Rosalyn LaPier, an ethnobotanist and enrolled member of the Blackfeet Tribe of Montana and Métis, credits Kimmerer with helping to expand what was once an overlooked field. At the same time, LaPier said that in her books, Kimmerer often fails to capture the complexity of Indigenous land management and economic systems, reinforcing stereotypes of native people as unsophisticated and passive.
“She’s implying that nature is supplying Indigenous people with this abundance, without recognizing that they changed the land and landscape,” said LaPier.
At times, Kimmerer has struggled with her role as an ambassador of sorts for Indigenous beliefs and ideas. She has to strike a difficult balance, bringing an Indigenous viewpoint into the mainstream, while at the same time protecting parts of her heritage that are not meant to be widely shared, like sacred stories and beliefs.
“I’m always writing through that filter of what to share and what not to,” she said. “I’m not just accountable to my story, I’m accountable to my family, to my nation, to Indigenous people’s worldview.”

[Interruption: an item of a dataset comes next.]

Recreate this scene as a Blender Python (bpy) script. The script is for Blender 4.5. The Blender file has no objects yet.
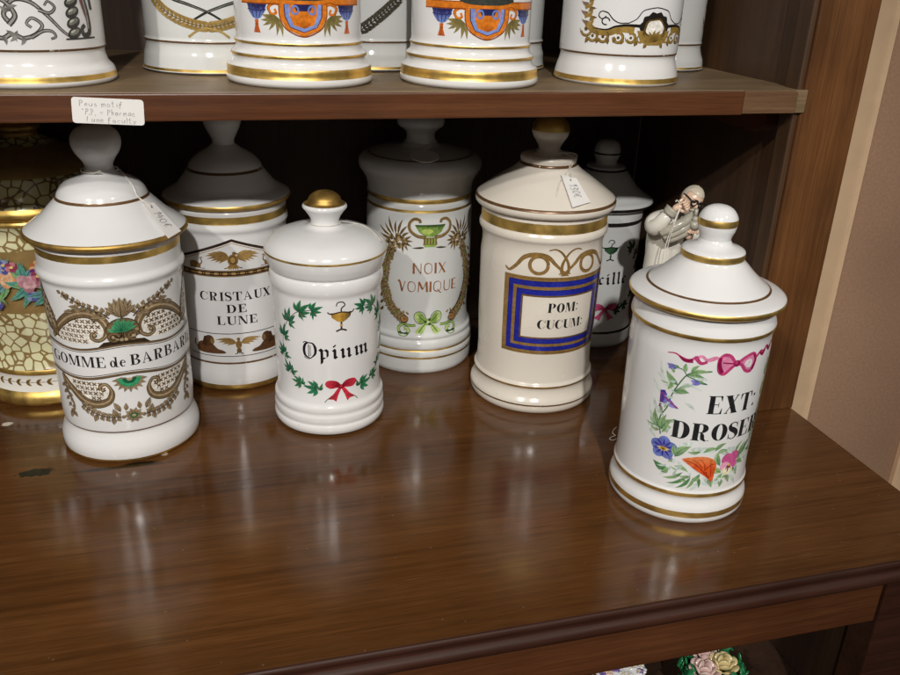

While writing “Braiding Sweetgrass,” Kimmerer wanted to describe the significance of the Haudenosaunee’s Thanksgiving address, but wasn’t sure she should broadcast those sacred beliefs. So she asked for permission from Oren Lyons, a spiritual leader of the Turtle Clan of the Onondaga Nation. Lyons emphatically urged her to write about the Thanksgiving address, and told her the Haudenosaunee had been waiting 500 years for other people to listen.
Kimmerer now often highlights the Thanksgiving address during her classes and talks, and holds up the Haudenosaunee expression of gratitude as an antidote to misguided views of the natural world as a commodity.
It’s an attitude that Kimmerer thinks we should adopt more broadly, not just on occasions like Thanksgiving, she said.
“This tendency that we have to think of the world as our property, as if the world was a big old Amazon warehouse and everything is there for us to take, that is not grounded in gratitude for gifts of the land,” she said. “The Thanksgiving address is not just used one day a year. It is a worldview.”